The special issue reveals the dominance of Islamic finance as the mode of engagement that many scholars take to speak to Islamic capital. But by including other avenues and areas where Islamic capital rather than finance is the focus, or by bringing the larger framework of capital to finance, the issue seeks to ask some broader questions on the modes through which trust and Islamic capital come together. Different sorts or typologies of trust have been examined in the issue. Whether the trust is manifested in an object such as a certificate, or in institution such as a halal certifying body, or in the owner or the manager of the business or simply the waitress in a restaurant, or the local butcher, or a bank manager who sets up care as intrinsic to the work of bringing customers in and treating them well: trust often seems to be rooted in people who deliver what is expected unless there is a reason to believe the contrary.
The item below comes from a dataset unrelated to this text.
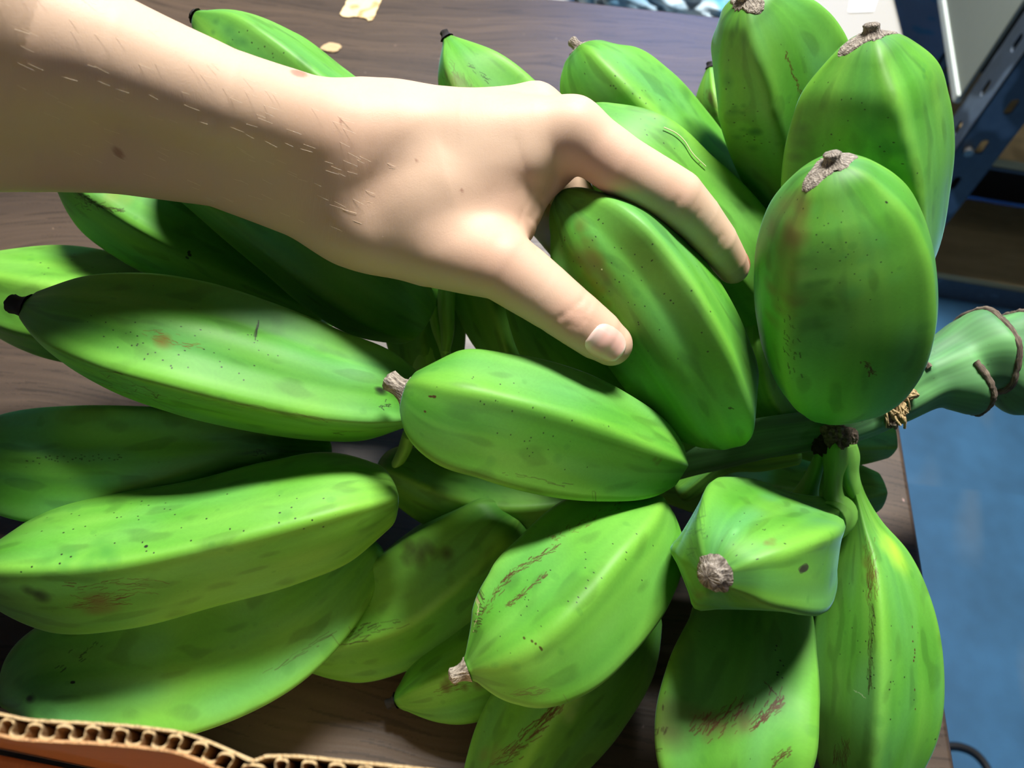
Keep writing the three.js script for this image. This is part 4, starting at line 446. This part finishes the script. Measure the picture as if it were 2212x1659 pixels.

Here, the issue also gives a reader several options from conferences, to certification procedures, to standards. The issue will be of interest to anyone who is curious about faith-based products. But because it brings so many players and procedures into conversation with each other, it is not merely focused on Islamic capital; Islamic capital is the route to something more expansive —an understanding of the ways that any sort of capital is shaped, exchanged, banked, hoarded even. So even if a reader is not particularly concerned with Islam or Islamic products the issue will be of interest to anyone who is investigating the ins and outs of trust as social and as something more under the ambit of commerce and commercial transactions of various kinds.